C’è una corsa all’oro. Grandi multinazionali, banche, Stati stanno investendo letteralmente montagne di miliardi. Ma l’“oro”, stavolta, non è né il prezioso metallo giallo, né tantomeno il petrolio: sono null’altro che i terreni agricoli, un bene “vecchio” che fino a qualche anno fa valeva poco e non interessava a nessuno.

Un accaparramento dovuto alla pressione ambientale, all’esplosione della popolazione, al cambiamento climatico, alla volatilità dei prezzi dei prodotti alimentari, alla scarsezza dell’acqua. Fenomeni che rendono la semplice terra un bene sempre più prezioso. Soprattutto per chi ha potenza e danaro, e acquista terreni a rotta di collo in Africa, Asia ed America Latina come “assicurazione” per il futuro o per produrre biocarburanti: è il caso della Cina, ma anche degli stati petroliferi del Golfo Persico. L’accaparramento di terre – in inglese, land grabbing – è diventato una realtà impressionante: la terra venduta in tutto il mondo negli ultimi dieci anni ha una superficie pari a quasi 7 volte il territorio dell’Italia. Per la precisione, secondo l’International Land Coalition, 203 milioni di ettari di terreno, 106 dei quali in paesi in via di sviluppo. In questo momento nei paesi più poveri ogni 4 giorni un’area di terra più grande dell’intera città di Roma viene venduta ad investitori stranieri. Questi terreni, se fossero coltivati potrebbero dar da mangiare al miliardo di esseri umani che oggi soffrono la fame. Ma due terzi dei nuovi proprietari prevedono di esportare tutto quello che su queste terre viene e verrà prodotto. Quasi il 60% di questa terra inoltre è destinata a colture utilizzabili per i biocarburanti. Quando invece servirebbero maggiori investimenti a favore dei piccoli agricoltori.
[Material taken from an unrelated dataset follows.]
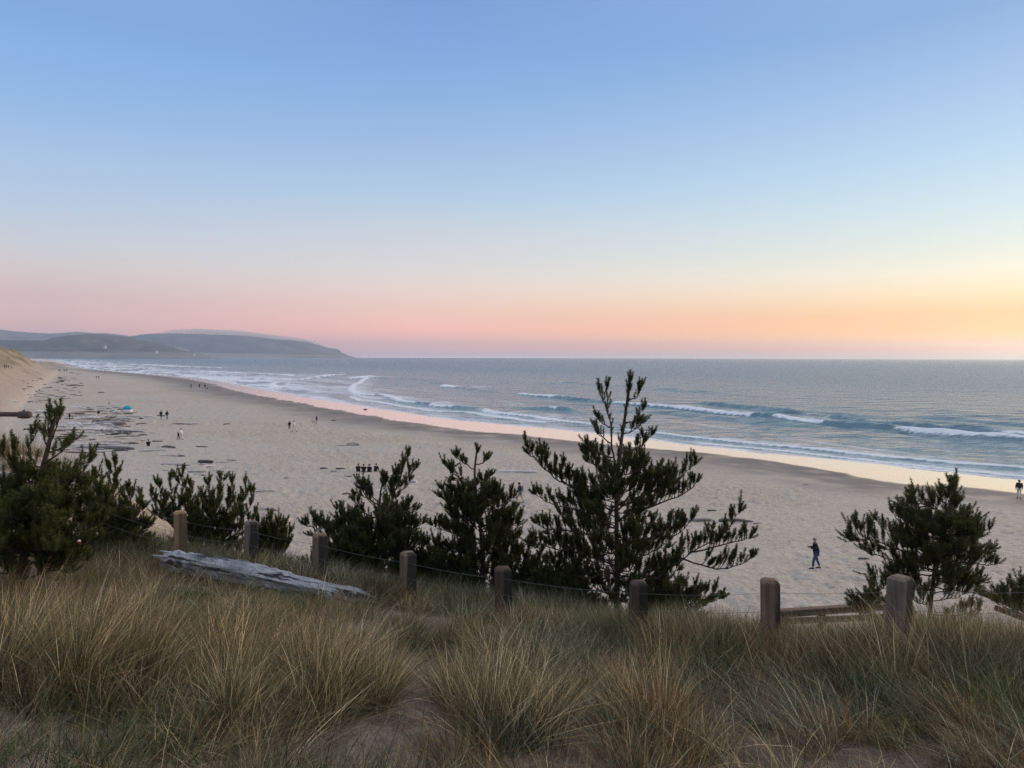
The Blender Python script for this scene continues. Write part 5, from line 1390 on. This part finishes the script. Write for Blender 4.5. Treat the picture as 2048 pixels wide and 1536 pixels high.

Quando un’acquisizione di terra si trasforma in un land grab? 

Le acquisizioni di terra diventano land grab (accaparramenti) quando una o più delle seguenti condizioni si verificano: 

  • violazione dei diritti umani, in particolare del diritto all’eguaglianza delle donne;
  • assenza di consenso libero, preventivo e informato – in base al quale le comunità coinvolte sono informate sul progetto e in grado di dare o rifiutare il proprio consenso;
  • mancanza di valutazioni meticolose sugli impatti sociali, economici e ambientali, con un’attenzione anche alla diversificazione degli impatti sul genere;
  • assenza di contratti trasparenti che specificano impegni chiari e vincolanti sull’occupazione e sulla condivisione dei benefici;
  • mancanza di effettiva pianificazione condotta in modo democratico, con una supervisione imparziale e un approccio partecipativo.

 

Casi eclatanti

  • Negli ultimi cinque anni più del 30 per cento della terra in Liberia è stata distribuita con concessioni su larga scala, spesso con conseguenze drammatiche per le popolazioni locali. 
  • In Papua Nuova Guinea il programma Special Agricultural and Business Leases (SABL), ha garantito concessioni anche di 99 anni ad aziende per lo più straniere su circa 5,1 milioni di ettari di terra comunitari.
  • In Cambogia, le ONG stimano che un’area tra il 56 e il 63 per cento di tutta la terra arabile nel paese sia stata data a aziende private. 
  • In Honduras, il numero di persone uccise in un conflitto sulla terra nella regione di Bajo Aguán è salito a oltre 60, e non dà segni di fermarsi.
  • In Sardegna, alla fine del mese di febbraio 2012 i cittadini di Narbolia, piccolo centro dell'oristanese, si sono visti sottrarre l'unica piana fertile del territorio in cambio di un impianto di serre fotovoltaiche da 27 MW di potenza. L'investimento della società cinese WinSun Luxemburg s.a., una volta ottenuta l'autorizzazione dal GSE, dovrebbe fruttare tra incentivi statali (pagati da noi nella bolletta) e vendita della corrente prodotta, più di 10.000.000 di euro l’anno per 20 anni. Parte della società civile si è costituita in un comitato spontaneo “S'Arrieddu per Narbolia”, decisa a contrastare questa speculazione definita Furtovoltaico. Il comitato è sostenuto dall'associazione Italia Nostra e dall'Adiconsum Sardegna.